PIANO-FORTE.
- PREMIERE FANTAISIE ELEGANTE, sur des motifs de l’Opéra Fra Diavolo, composée par C. CZERNY. (Chappell.)
- Souvenir de Fra Diavolo, a MELANGE of favourite subjects from that Opera, composed by ADOLPHE ADAM. (Chappell.)
Lo! here we have the Fra Diavolo again! There is nothing like wearing a thing thoroughly out, so getting rid of it speedily, composers seem to think. But is this not as bad as cutting up the bird that produced such valuable eggs? A good opera is a rarity, so is a good song; and no sooner do we obtain either, than we set about the means of surfeiting everybody with it.
M. Czerny has intended well in choosing subjects from Auber’s opera that are not so common as many others, but he has thus selected the least pleasing. Our readers may perhaps call us unreasonable, and say, that we object to the popular airs because they are worn out, and to those less worn because not popular. Our reply is, that M. Czerny was not driven to an alternative, and should have selected neither the one nor the other, but directed his attention elsewhere.

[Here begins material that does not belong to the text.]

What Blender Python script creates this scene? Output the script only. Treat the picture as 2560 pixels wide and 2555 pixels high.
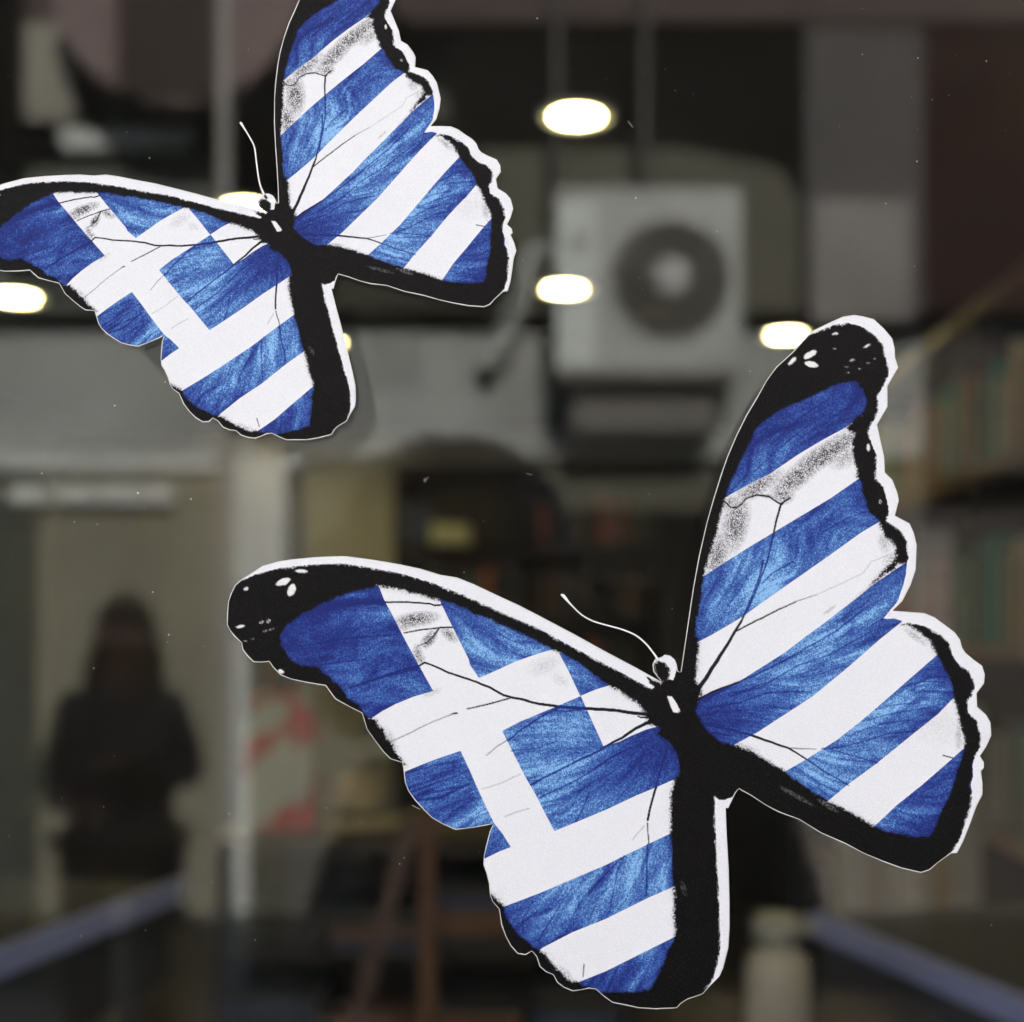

He has here produced a very common-place, dull affair—a fantaisie, in which there is no fancy, and a continual drumming on the high notes, till the auditor is quite fatigued with such an unbroken succession of ear-piercing sounds. Whoever invented the additional keys above ought to be declared guilty of a misdemeanour.
M. Adolphe Adam has gone into the other extreme, and chosen subjects that every one knows by heart. These, however, he has managed gracefully, and produced a divertimento at once easy and pleasing.
- AIR DE BALLET from AUBER’s Opera, La Bayadère, arranged as a RONDO by HENRY HERZ. No. 1. (Chappell.)
- Ditto No. 2.
- Ditto No. 3.
La Bayadère is now performing at Drury Lane, under the title of The Maid of Cashmere, where its success depends much more on the dancing than the music. There is a vivacity in the first and second of the above which will procure them attention, though, except that skittish kind of liveliness which marks M. Auber’s latter productions, they possess nothing out of the very common way. The third, however, is more original, and will be effective in almost any form; as a stage piece it is particularly so. M. Herz has arranged these all in a more rational manner than is customary with him, though he is as fond of the additional notes as M. Czerny, and others of the tinkling school.
- Inspirations à Pillnitz, TROIS RONDEAUX MIGNONS, composés pendant son séjour à Pillnitz, par C. G. REISSIGER. Op. 58. No. 1. (Wessel and Co.)
- Ditto No. 2.
- Ditto No. 3.
- Der Alpen Sänger, the March as played by the Guards, arranged by S. GÖDBE. (Collard and Collard.)
The very grandiloquent word, ‘inspiration.’ led us to hope that we should find M. Reissiger under the immediate influence and auspices of Phœbus; that we should meet with flights of imagination, efforts of genius, such as can only be expected under favour of a god—or, at least, of a Muse; but on looking at these darling rondos, we soon perceived that neither Apollo nor any of the Nine had taken any trouble in the matter, and that the inspirations boasted of were at the best but mere dreams, brought about by the fumes of mum, or German beer. These, we grant, are pretty, unaffected, easy pieces, prudently short, and will make a little variety in the modern repertory, where, in truth, we find little else than opera airs in every form except a new one.
No. 4 is—what shall we say?—it is Mr. Gödbe’s version of a march now enjoying the full tide of military popularity. Of course, every publisher puts forth his own edition, and the present is a very easy one, with a page of appropriate introduction.